Thursday, 26 May 2016

Our Crossroads Favourites: Tish Hope



Mrs Hope - actress, motel director. receptionist, antiques shop owner, mother, grandmother, long suffering wife...

If Meg Richardson/Ryder/Mortimer was the motel's marvellous matriarch, then Tish Hope was a sort of lovable aunty figure.

Tish, played by Joy Andrews, spent a lot of time at the motel. She became a director in the late 1960s, and from then on was often found, as Joy Andrews once said "glued to the reception desk".

Tish was a former actress - going by the name of Venetia Dawn - and was often recognised by guests at the motel. An attempt to revive her career in 1969 did not end happily.

The mother of the Reverend Peter Hope, vicar of the parish of King's Oak, Tish was keen for him to marry motel waitress Marilyn Gates, working class Brummie though she was. No snob, our Tish.

With a little intervention from her goodself, the match was successfully made.

Although she was a widow, there was hope for Mrs Hope in the marital stakes - another Mr Hope, in fact - or rather Captain Ted Hope of the Merchant Navy.

The pair married in 1970.

Tish had become a grandmother, and waved farewell to her son, daughter-in-law and granddaughter as they went abroad so that Peter and Marilyn could do missionary work in the early 1970s.

Tish was held at gunpoint by the awful Harry Silver (who looked rather like that 1980s charmer Sid Hooper) as the 1970s got underway, and suffered the loss of her home in a disastrous fire. 

But life goes on.

When Ted retired from the Navy, he and Tish were kept occupied running their own antiques shop in the village, the Hope Chest, and Tish's work at Crossroads.

And Ted's regrettable tendency to commit adultery.
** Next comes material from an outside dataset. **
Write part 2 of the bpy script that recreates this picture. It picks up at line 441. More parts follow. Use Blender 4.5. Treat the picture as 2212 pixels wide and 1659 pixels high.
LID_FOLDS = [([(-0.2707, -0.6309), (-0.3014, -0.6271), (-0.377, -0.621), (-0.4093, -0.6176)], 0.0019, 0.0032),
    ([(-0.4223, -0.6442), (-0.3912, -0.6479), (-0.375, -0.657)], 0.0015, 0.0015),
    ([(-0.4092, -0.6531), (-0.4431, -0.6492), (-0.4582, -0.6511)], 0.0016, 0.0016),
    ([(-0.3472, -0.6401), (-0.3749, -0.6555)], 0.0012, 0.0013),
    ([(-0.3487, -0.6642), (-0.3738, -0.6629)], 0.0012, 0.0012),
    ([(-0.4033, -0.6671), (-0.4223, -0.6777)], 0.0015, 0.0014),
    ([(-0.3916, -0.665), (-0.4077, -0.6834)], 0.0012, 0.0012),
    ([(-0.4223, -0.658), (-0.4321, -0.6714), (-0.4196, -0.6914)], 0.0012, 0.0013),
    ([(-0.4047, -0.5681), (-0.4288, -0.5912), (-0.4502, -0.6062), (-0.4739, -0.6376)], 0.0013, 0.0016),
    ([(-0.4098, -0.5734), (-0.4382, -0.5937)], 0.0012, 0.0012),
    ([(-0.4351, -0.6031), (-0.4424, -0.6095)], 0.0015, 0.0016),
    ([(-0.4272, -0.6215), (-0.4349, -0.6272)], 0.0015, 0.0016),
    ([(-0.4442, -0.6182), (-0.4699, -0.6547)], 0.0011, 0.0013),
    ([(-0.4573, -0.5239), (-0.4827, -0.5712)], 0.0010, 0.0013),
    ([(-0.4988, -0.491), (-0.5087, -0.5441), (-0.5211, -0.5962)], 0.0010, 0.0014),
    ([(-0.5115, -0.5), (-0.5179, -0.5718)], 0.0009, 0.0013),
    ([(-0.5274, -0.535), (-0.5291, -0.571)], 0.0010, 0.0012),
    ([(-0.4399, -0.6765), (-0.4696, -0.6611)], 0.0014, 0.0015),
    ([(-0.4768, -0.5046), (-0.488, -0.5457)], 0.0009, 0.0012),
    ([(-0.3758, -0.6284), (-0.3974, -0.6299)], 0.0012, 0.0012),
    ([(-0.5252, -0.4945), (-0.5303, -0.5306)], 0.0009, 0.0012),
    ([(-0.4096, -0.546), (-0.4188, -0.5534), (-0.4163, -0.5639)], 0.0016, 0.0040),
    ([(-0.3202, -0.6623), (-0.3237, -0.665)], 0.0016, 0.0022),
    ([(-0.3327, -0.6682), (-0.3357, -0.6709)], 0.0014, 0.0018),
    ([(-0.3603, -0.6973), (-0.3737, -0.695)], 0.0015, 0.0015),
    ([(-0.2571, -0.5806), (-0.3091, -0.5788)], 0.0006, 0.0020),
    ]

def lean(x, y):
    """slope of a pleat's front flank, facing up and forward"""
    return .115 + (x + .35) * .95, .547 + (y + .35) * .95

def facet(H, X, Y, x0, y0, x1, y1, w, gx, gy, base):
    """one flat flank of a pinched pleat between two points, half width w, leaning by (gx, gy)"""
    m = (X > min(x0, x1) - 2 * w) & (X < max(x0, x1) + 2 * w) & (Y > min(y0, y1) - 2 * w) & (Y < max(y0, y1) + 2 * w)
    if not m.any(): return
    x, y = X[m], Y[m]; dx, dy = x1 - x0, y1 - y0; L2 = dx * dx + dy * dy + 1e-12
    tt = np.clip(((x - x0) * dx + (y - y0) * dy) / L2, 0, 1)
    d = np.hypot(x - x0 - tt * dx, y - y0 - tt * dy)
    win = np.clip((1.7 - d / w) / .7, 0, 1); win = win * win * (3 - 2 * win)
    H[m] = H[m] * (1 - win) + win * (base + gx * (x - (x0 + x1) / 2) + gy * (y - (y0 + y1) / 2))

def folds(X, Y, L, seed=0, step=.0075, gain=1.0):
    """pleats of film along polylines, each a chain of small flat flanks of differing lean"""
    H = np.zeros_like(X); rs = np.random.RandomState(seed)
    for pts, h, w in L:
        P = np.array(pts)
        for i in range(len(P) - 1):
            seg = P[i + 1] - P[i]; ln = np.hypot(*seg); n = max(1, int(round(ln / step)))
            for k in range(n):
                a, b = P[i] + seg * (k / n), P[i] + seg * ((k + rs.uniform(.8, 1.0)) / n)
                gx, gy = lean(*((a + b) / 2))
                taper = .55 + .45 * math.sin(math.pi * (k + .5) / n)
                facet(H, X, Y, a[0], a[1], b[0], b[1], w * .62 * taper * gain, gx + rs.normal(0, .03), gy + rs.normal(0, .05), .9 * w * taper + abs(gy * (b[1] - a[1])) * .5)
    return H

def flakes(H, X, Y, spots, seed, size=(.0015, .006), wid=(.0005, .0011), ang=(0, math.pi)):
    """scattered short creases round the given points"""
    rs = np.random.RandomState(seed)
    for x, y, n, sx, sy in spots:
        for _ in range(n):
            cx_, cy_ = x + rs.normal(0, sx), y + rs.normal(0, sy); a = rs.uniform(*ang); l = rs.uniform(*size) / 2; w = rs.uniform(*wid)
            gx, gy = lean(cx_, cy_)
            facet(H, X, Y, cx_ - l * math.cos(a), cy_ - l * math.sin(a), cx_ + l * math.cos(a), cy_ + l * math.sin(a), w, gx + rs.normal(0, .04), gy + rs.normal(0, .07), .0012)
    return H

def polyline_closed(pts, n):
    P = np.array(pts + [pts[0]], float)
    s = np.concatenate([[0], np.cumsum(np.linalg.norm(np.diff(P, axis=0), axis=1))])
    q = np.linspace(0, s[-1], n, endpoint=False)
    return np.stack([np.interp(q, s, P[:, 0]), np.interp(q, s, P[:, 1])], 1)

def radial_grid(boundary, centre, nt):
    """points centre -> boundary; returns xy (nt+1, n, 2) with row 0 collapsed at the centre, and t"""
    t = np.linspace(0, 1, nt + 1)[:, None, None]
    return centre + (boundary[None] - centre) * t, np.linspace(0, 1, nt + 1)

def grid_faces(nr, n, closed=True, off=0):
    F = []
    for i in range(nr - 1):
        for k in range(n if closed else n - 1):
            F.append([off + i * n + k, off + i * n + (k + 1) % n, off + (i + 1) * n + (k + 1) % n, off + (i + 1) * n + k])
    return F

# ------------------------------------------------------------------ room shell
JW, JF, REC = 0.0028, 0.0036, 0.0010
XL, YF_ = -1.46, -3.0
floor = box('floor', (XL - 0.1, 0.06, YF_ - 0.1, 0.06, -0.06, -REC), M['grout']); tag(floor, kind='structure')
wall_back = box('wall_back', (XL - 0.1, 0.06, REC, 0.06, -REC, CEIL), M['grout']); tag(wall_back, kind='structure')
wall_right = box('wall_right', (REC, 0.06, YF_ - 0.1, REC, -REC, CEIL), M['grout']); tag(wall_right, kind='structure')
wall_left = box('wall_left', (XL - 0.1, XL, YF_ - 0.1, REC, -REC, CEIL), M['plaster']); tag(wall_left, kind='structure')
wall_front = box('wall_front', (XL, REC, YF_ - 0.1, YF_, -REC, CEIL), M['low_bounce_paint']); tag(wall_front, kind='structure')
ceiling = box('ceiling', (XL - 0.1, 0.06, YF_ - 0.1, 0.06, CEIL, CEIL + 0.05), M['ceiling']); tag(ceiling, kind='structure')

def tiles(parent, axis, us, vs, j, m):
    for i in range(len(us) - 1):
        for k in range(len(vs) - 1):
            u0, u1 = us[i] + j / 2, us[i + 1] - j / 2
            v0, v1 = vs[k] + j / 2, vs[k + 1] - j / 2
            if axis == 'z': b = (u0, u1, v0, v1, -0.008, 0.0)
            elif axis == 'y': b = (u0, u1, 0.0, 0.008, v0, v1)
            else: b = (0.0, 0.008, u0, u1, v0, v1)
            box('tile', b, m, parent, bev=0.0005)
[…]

All the nice girls love a sailor...

Although a charming man who clearly loved his wife, Ted also fancied himself as something of a carefree romantic, and this caused a rift in his marriage and a separation in the mid-1970s.

The Hopes were reconciled, but, at the end of the decade, Ted was tempted again - this time by Lloyd Munroe's daughter, Kathryn Fischer, who sported a severe 1920s bobbed hairstyle and was given to  wearing a 1920s/30s gangster style suit. 

This striking woman appealed to Ted and once again his marriage sailed close to the choppy waters of divorce.

But it all came out in the wash. In soap, men must be naughty and women must suffer, and poor old Tish forgave Ted in the end.

Again.

Tish was last seen behind the reception desk at the motel in 1980.

She was mentioned a few times afterwards, but I've no idea what became of her and Ted.

She was a true Crossroads legend, surviving much, but always kind, dependable and gracious.

Soaps simply don't make 'em like her anymore.

Which is a bit of a swizz, if you ask me.